(Entries provided)
────────────────────────────────────────
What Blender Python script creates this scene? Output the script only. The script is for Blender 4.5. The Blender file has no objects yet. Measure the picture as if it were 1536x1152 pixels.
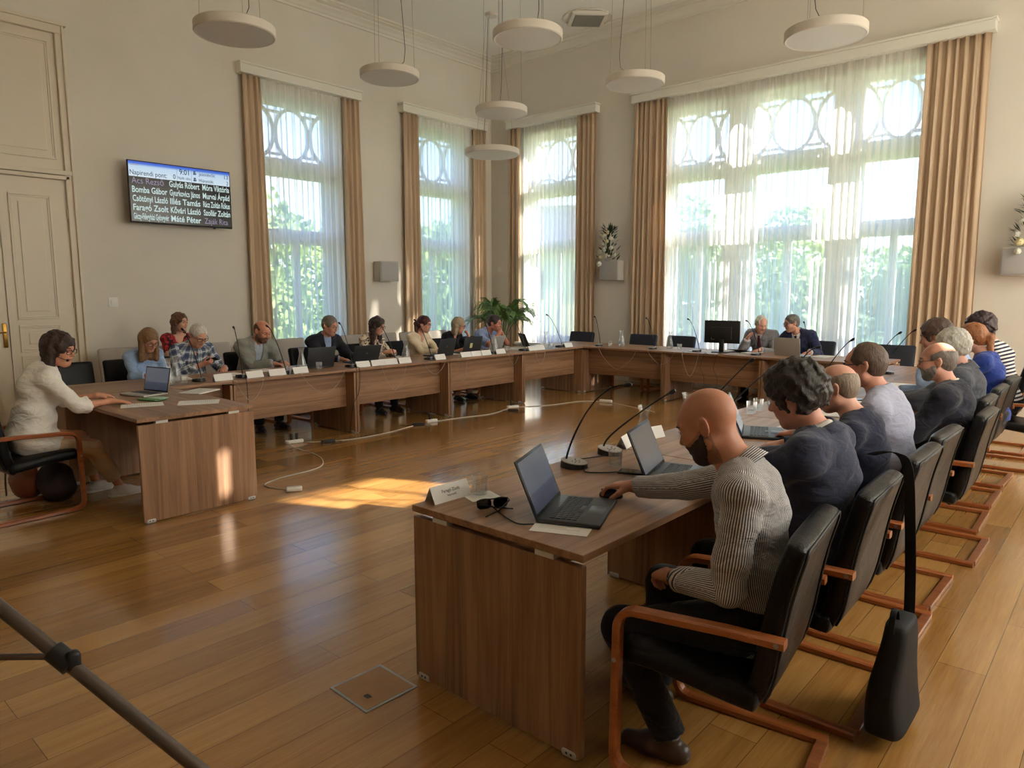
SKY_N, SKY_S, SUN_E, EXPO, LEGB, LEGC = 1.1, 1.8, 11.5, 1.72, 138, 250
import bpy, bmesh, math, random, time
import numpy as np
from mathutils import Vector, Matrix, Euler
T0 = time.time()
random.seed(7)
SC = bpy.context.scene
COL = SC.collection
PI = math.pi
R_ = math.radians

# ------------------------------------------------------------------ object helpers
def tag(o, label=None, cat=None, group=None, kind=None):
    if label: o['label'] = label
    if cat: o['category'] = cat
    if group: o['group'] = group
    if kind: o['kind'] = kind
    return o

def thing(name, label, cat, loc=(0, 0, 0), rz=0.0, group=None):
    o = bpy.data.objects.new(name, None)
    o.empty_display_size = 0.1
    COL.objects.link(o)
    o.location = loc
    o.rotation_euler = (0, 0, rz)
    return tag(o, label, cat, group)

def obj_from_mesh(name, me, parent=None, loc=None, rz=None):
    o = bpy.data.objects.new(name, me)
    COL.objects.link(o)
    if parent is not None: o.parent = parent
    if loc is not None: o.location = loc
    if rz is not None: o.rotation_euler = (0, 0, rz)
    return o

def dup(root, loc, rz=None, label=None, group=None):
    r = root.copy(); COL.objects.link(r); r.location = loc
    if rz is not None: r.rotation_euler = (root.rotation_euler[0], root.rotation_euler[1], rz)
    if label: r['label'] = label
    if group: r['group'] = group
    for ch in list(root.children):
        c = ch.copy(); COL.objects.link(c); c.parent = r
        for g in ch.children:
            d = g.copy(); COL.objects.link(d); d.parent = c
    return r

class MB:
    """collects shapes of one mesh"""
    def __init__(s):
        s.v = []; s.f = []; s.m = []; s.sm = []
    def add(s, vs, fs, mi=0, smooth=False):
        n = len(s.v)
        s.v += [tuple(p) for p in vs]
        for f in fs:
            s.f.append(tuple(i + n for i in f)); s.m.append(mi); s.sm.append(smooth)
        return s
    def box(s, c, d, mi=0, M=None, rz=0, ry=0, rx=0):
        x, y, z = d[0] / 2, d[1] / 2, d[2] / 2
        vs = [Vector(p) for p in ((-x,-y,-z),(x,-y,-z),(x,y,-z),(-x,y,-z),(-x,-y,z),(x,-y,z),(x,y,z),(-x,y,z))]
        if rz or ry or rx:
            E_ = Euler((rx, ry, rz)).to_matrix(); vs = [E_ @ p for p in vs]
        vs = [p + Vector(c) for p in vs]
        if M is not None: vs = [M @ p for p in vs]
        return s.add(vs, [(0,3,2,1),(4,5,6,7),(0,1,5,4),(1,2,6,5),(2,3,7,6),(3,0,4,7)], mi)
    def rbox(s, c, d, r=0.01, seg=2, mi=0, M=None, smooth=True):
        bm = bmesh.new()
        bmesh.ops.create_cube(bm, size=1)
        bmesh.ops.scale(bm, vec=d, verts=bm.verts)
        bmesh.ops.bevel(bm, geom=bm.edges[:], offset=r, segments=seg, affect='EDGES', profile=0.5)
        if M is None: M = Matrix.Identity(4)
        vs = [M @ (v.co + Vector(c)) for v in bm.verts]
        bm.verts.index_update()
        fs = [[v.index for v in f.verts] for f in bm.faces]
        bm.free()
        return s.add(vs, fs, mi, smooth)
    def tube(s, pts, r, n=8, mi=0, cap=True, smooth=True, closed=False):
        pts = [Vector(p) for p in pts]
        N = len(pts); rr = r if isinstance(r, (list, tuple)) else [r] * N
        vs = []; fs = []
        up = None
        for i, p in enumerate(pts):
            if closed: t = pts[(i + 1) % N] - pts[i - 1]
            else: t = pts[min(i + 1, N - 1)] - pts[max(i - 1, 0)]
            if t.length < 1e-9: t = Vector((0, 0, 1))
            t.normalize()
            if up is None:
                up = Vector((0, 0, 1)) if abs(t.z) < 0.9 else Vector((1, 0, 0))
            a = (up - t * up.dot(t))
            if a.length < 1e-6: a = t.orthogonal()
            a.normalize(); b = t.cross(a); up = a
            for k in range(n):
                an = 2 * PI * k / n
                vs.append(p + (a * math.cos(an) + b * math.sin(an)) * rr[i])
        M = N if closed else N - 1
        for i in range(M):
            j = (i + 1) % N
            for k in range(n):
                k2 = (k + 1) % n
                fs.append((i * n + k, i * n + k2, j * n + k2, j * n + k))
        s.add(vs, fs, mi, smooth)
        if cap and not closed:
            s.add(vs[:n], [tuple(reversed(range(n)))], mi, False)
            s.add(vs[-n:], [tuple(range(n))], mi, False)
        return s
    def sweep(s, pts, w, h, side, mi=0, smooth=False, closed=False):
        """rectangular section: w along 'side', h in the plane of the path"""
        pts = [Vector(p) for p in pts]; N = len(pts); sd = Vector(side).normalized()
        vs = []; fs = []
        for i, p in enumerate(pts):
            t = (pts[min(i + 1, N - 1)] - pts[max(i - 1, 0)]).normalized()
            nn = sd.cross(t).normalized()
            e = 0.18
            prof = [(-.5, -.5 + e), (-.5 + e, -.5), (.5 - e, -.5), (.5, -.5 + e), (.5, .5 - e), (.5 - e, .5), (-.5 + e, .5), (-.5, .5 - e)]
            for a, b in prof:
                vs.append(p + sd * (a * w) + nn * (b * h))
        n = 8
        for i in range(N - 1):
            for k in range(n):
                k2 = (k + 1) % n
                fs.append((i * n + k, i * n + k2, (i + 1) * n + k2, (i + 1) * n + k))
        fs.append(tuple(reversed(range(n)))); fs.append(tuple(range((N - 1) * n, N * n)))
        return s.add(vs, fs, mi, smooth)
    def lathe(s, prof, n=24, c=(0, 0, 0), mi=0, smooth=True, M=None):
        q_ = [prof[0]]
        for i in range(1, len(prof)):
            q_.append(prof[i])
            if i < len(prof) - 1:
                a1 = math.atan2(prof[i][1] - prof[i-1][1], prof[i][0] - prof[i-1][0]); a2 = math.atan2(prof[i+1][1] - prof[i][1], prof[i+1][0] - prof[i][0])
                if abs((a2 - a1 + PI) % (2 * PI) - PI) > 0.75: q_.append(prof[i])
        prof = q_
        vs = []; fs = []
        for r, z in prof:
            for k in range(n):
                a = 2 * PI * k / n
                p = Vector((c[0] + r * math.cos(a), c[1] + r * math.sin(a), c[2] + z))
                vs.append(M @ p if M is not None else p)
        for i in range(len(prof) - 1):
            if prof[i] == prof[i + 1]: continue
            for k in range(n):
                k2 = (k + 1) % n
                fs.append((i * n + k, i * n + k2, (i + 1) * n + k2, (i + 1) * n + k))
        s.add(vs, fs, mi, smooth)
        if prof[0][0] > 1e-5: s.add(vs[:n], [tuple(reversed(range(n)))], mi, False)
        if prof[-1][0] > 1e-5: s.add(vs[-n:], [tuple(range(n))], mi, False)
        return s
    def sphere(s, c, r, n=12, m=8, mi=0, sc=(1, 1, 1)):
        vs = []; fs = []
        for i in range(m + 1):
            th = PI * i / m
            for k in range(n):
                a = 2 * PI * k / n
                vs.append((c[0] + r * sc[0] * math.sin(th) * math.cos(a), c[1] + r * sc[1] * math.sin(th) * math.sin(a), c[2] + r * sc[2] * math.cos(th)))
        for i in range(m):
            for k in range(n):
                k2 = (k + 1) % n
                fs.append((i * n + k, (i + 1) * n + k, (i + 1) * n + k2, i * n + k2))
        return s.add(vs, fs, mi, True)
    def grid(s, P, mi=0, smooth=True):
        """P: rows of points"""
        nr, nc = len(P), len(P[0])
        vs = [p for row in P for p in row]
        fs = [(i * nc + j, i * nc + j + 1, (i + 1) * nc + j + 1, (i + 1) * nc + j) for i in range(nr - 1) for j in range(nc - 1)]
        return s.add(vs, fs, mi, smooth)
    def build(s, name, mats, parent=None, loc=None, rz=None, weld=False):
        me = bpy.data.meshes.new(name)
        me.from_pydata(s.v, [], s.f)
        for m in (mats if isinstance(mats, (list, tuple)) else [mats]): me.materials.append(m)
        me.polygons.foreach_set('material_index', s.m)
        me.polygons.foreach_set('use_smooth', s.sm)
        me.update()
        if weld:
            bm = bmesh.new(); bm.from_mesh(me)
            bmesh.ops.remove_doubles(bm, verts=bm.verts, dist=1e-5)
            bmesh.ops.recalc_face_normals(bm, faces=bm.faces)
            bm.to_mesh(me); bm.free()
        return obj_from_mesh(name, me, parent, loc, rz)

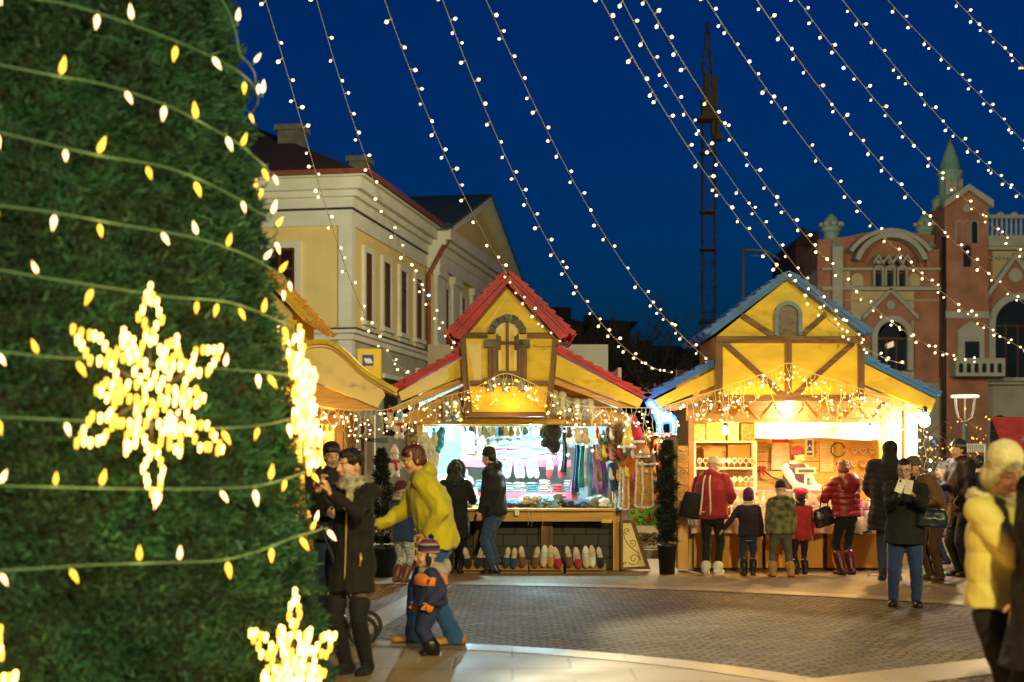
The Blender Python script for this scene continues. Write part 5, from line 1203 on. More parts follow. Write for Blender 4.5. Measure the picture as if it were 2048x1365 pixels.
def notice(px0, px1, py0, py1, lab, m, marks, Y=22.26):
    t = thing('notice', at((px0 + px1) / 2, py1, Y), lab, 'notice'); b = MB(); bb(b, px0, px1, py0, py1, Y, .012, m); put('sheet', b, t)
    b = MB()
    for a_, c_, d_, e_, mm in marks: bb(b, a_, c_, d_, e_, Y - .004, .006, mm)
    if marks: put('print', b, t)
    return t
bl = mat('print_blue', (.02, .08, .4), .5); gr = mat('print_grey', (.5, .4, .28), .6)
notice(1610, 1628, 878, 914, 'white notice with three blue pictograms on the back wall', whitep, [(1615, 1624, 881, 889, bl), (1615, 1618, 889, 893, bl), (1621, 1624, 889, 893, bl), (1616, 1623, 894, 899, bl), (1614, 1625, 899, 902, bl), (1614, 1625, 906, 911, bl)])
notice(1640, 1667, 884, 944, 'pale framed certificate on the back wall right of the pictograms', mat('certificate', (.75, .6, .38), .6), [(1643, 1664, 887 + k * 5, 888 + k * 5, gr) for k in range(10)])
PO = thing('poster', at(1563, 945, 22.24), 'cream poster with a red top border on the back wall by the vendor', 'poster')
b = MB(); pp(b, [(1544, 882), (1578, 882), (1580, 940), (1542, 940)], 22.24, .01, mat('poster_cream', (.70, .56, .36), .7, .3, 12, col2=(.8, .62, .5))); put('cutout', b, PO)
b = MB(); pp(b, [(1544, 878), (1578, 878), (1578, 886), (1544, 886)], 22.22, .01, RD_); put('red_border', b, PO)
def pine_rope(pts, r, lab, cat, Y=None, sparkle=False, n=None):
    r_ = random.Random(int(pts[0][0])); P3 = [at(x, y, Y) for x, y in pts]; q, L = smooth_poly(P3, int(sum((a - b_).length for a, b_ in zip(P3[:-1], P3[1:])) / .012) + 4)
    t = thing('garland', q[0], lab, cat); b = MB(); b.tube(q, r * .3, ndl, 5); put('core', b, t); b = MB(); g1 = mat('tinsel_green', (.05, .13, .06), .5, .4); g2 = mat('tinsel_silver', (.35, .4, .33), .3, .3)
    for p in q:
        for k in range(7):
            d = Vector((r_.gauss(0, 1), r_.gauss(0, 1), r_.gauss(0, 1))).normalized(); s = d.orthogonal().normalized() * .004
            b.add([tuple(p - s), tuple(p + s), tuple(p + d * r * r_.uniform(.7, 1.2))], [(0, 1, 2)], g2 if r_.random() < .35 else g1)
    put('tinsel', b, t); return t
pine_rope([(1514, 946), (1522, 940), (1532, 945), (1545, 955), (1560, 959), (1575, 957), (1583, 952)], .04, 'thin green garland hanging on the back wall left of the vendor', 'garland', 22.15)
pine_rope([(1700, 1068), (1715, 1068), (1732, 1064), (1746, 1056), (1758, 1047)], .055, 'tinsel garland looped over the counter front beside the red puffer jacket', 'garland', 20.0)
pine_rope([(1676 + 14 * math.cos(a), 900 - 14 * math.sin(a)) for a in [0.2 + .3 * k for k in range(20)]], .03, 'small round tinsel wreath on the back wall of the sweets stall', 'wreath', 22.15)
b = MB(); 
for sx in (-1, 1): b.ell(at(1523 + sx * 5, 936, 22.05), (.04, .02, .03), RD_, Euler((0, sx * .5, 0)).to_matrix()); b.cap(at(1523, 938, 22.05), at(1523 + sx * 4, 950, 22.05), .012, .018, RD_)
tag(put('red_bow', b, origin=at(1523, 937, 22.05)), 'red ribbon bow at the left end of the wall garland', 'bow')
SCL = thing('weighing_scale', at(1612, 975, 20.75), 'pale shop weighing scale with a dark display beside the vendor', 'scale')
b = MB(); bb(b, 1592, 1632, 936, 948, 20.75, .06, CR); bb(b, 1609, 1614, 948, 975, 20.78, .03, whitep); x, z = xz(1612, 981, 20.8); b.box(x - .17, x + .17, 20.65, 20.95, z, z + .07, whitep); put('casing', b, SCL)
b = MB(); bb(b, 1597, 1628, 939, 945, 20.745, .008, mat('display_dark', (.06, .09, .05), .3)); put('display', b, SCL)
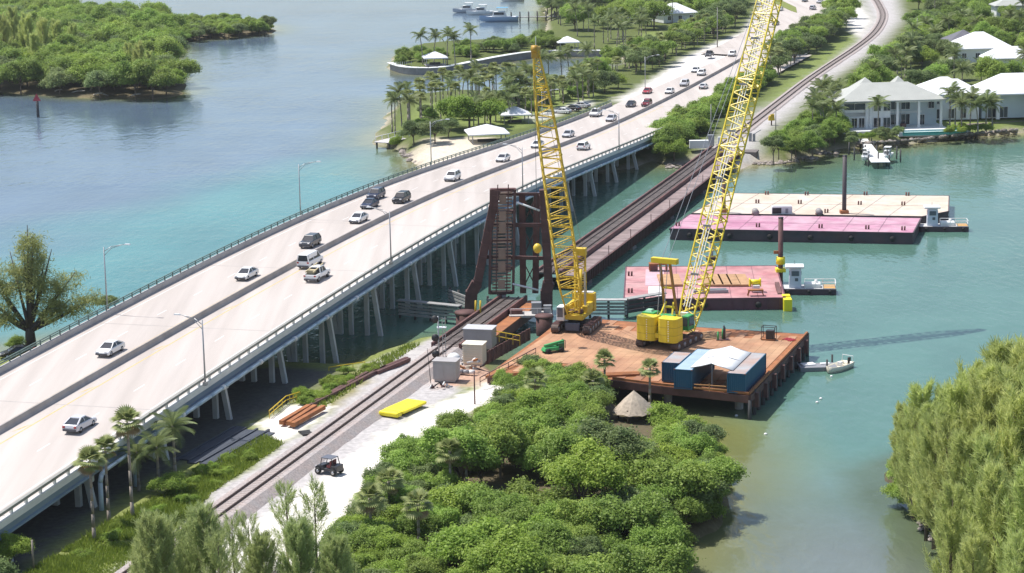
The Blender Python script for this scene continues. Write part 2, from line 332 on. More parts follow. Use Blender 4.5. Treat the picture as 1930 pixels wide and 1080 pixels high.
────────────────────────────────────────
(Directions for this task)
Sift through the entries and copy every line with "were".

(Answer in full)
What Blender Python script creates this scene? Output the script only. The script is for Blender 4.5. The Blender file has no objects yet. Measure the picture as if it were 1536x1152 pixels.
The Blender Python script for this scene continues. Write part 5, from line 1203 on. More parts follow. Write for Blender 4.5. Measure the picture as if it were 2048x1365 pixels.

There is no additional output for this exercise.